Write the lines out again, from the top of the material to the line containing "C.camera = cam_o", pictures excluded.

↓

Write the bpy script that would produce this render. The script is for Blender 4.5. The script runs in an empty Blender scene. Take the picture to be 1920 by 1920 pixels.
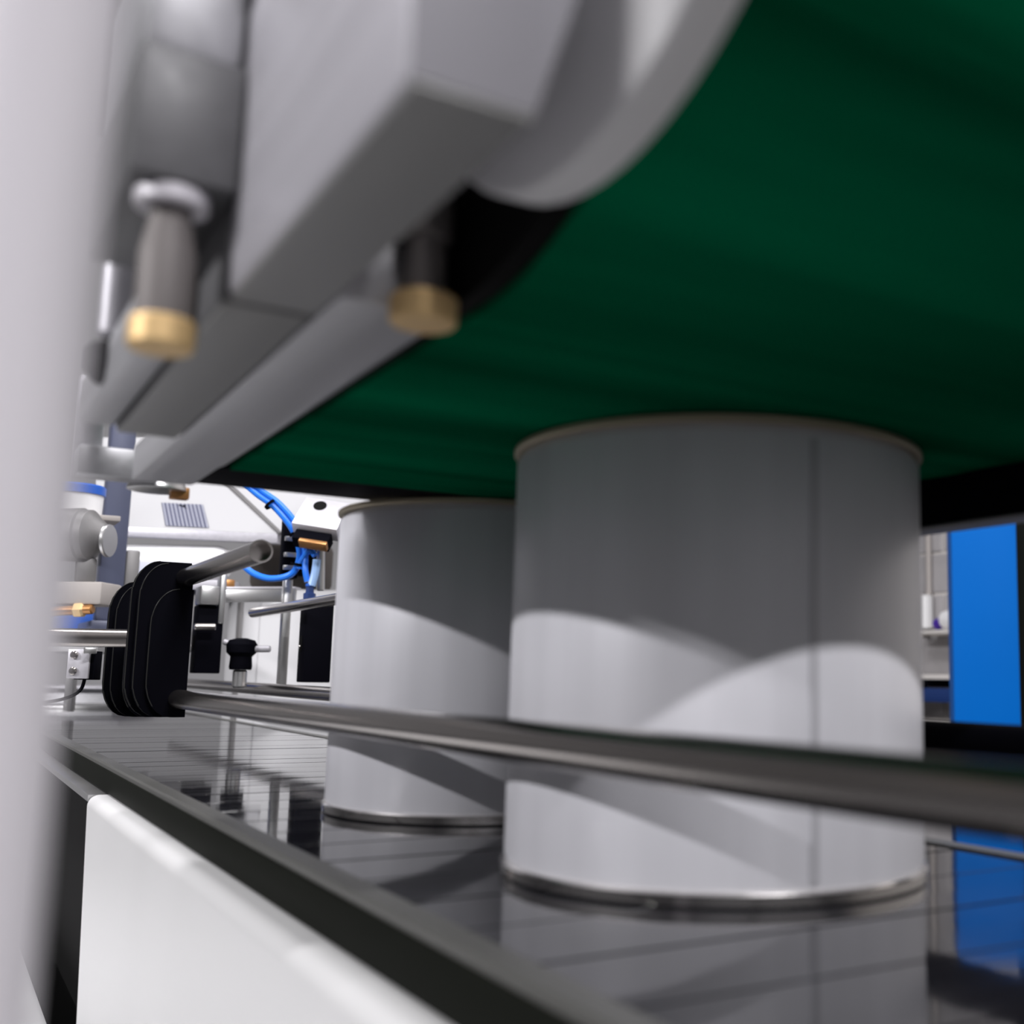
import bpy, bmesh, math, random
from mathutils import Vector, Matrix
random.seed(4)
C = bpy.context.scene
COL = C.collection
R = math.radians

# ------------------------------------------------------------------ camera
# x: across the conveyor, y: along the conveyor (away), z: up; z = 0 is the top of the slat chain
cam = bpy.data.cameras.new('camera')
cam_o = bpy.data.objects.new('camera', cam)
COL.objects.link(cam_o)
yaw, pitch, roll = 0.580344, 0.138776, 0.015637
fw = Vector((math.sin(yaw) * math.cos(pitch), math.cos(yaw) * math.cos(pitch), math.sin(pitch)))
r0 = Vector((math.cos(yaw), -math.sin(yaw), 0))
u0 = r0.cross(fw)
rv = r0 * math.cos(roll) + u0 * math.sin(roll)
uv = -r0 * math.sin(roll) + u0 * math.cos(roll)
m = Matrix((rv, uv, -fw)).transposed().to_4x4()
m.translation = (0, 0, 0.06991)
cam_o.matrix_world = m
cam.sensor_width = 36
cam.lens = 2145.83 / 1920 * 36
cam.shift_x = (960 - 1272.18) / 1920
cam.shift_y = (973.0 - 960) / 1920
cam.clip_start = 0.01
cam.dof.use_dof = True
cam.dof.focus_distance = 0.95
cam.dof.aperture_fstop = 9.0
C.camera = cam_o

# ------------------------------------------------------------------ light and exposure
C.view_settings.view_transform = 'Standard'
C.view_settings.look = 'None'
C.view_settings.gamma = 1
C.view_settings.use_curve_mapping = False
C.view_settings.exposure = 0.15
w = bpy.data.worlds.new('world')
C.world = w
w.use_nodes = True
w.node_tree.nodes['Background'].inputs[0].default_value = (0.75, 0.8, 0.9, 1)
w.node_tree.nodes['Background'].inputs[1].default_value = 0.2


def area(name, loc, target, sx, sy, power, color=(1, 0.98, 1.0)):
    l = bpy.data.lights.new(name, 'AREA')
    l.shape = 'RECTANGLE'
    l.size, l.size_y, l.energy, l.color = sx, sy, power, color
    o = bpy.data.objects.new(name, l)
    COL.objects.link(o)
    o.location = loc
    d = (Vector(target) - Vector(loc)).normalized()
    z = -d
    x = Vector((0, 1, 0)) if abs(d.x) > abs(d.y) else Vector((1, 0, 0))
    x = (x - z * x.dot(z)).normalized()
    y = z.cross(x)
    o.matrix_world = Matrix.Translation(loc) @ Matrix((x, y, z)).transposed().to_4x4()
    return o


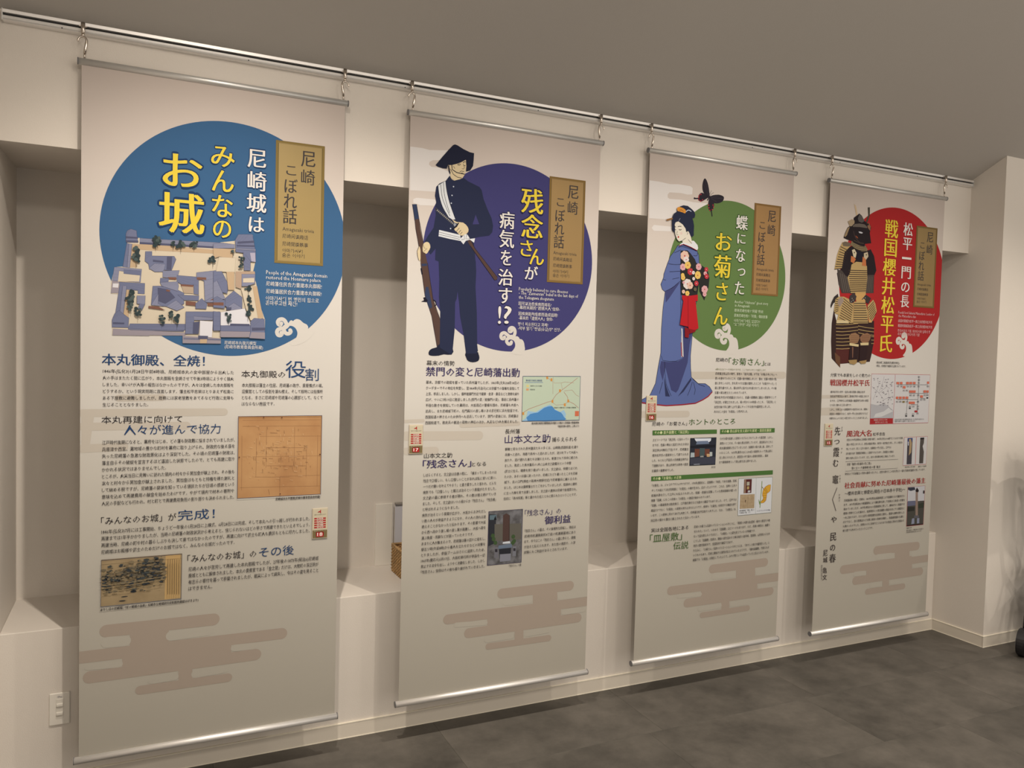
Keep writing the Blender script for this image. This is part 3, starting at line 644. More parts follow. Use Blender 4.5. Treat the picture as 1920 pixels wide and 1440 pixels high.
# rifle
p.poly(S1((58, 862), (110, 862), (140, 1040), (115, 1060), (85, 1060)), (52, 60, 84))
p.poly(S1((88, 1050), (140, 1040), (160, 1180), (195, 1340), (205, 1440), (150, 1440), (100, 1165)), BR)
p.poly(S2((135, -10), (185, -10), (235, 200), (300, 620), (345, 760), (388, 870), (388, 1170), (350, 1190), (285, 820), (205, 580), (155, 200)), BR)
p.poly(S2((165, 208), (228, 205), (232, 232), (168, 236)), (52, 60, 84)); p.poly(S2((152, 262), (168, 255), (180, 330), (165, 335)), OUT)
p.poly(S2((215, 480), (245, 480), (292, 720), (258, 735), (225, 640), (205, 560)), (52, 60, 84)); p.poly(S2((160, 652), (195, 635), (185, 605), (208, 598), (240, 640), (225, 658)), OUT)
p.line(S2((298, 628), (330, 650), (338, 690), (318, 706)), 2, OUT)
p.line(S1((58, 862), (88, 1050), (100, 1165), (150, 1440)), .8, OUT); p.line(S1((110, 862), (140, 1040), (195, 1330)), .8, OUT)
p.line(S2((155, 200), (205, 580), (285, 820), (350, 1190)), .8, OUT); p.line(S2((235, 200), (300, 620), (388, 870)), .8, OUT)
# legs, shoes, coat
p.poly(S2((350, 1185), (290, 1203), (256, 1230), (252, 1275), (300, 1288), (370, 1285), (430, 1270), (520, 1273), (532, 1200), (380, 1150)), NV2, 2)
p.poly(S2((685, 1250), (690, 1310), (715, 1350), (770, 1364), (830, 1350), (846, 1310), (835, 1265), (815, 1240)), NV2, 2)
p.poly(S2((365, 150), (800, 180), (806, 300), (798, 480), (814, 780), (820, 1160), (828, 1230), (810, 1262), (688, 1262), (660, 1040), (620, 830), (605, 650), (588, 530), (578, 620), (560, 660), (555, 980), (530, 1240), (515, 1275), (380, 1190), (385, 780), (370, 600), (374, 400)), NV)
p.poly(S1((515, 515), (540, 560), (570, 578), (690, 545), (740, 585), (800, 615), (880, 655), (908, 695), (930, 800), (980, 930), (1030, 1040), (1048, 1130), (1038, 1210), (1000, 1250), (880, 1265), (800, 1285)) +
       S2((780, -20), (800, 205), (365, 180), (325, 165), (330, 30), (270, 100), (245, 60)) + S1((275, 1370), (240, 1320), (205, 1330), (250, 1250), (320, 1150), (345, 1000), (340, 880), (350, 840), (335, 760), (350, 650), (390, 610), (470, 575)), NV)
p.poly(S1((835, 995), (878, 1110), (797, 1112)), DISC[1][2])
# sash and belt
p.poly(S1((372, 635), (465, 580), (480, 700), (520, 860), (560, 980), (588, 1050), (548, 1052), (500, 1020), (430, 900), (390, 770)), WS)
for q in (((405, 620), (425, 780), (470, 900), (520, 1010)), ((440, 600), (450, 740), (480, 860), (515, 970)), ((372, 635), (390, 770), (430, 900), (500, 1020)), ((465, 580), (480, 700), (520, 860), (588, 1050))): p.line(S1(*q), .9, OUT, 3)
p.poly(S1((388, 1178), (500, 1205), (645, 1240), (655, 1315), (520, 1290), (380, 1255)), WS)
for q in (((388, 1205), (500, 1235), (640, 1270)), ((382, 1232), (510, 1262), (640, 1295))): p.line(S1(*q), .7, OUT)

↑

** Written solution **
Write the bpy script that would produce this render. The script is for Blender 4.5. The script runs in an empty Blender scene. Take the picture to be 1920 by 1920 pixels.
import bpy, bmesh, math, random
from mathutils import Vector, Matrix
random.seed(4)
C = bpy.context.scene
COL = C.collection
R = math.radians

# ------------------------------------------------------------------ camera
# x: across the conveyor, y: along the conveyor (away), z: up; z = 0 is the top of the slat chain
cam = bpy.data.cameras.new('camera')
cam_o = bpy.data.objects.new('camera', cam)
COL.objects.link(cam_o)
yaw, pitch, roll = 0.580344, 0.138776, 0.015637
fw = Vector((math.sin(yaw) * math.cos(pitch), math.cos(yaw) * math.cos(pitch), math.sin(pitch)))
r0 = Vector((math.cos(yaw), -math.sin(yaw), 0))
u0 = r0.cross(fw)
rv = r0 * math.cos(roll) + u0 * math.sin(roll)
uv = -r0 * math.sin(roll) + u0 * math.cos(roll)
m = Matrix((rv, uv, -fw)).transposed().to_4x4()
m.translation = (0, 0, 0.06991)
cam_o.matrix_world = m
cam.sensor_width = 36
cam.lens = 2145.83 / 1920 * 36
cam.shift_x = (960 - 1272.18) / 1920
cam.shift_y = (973.0 - 960) / 1920
cam.clip_start = 0.01
cam.dof.use_dof = True
cam.dof.focus_distance = 0.95
cam.dof.aperture_fstop = 9.0
C.camera = cam_o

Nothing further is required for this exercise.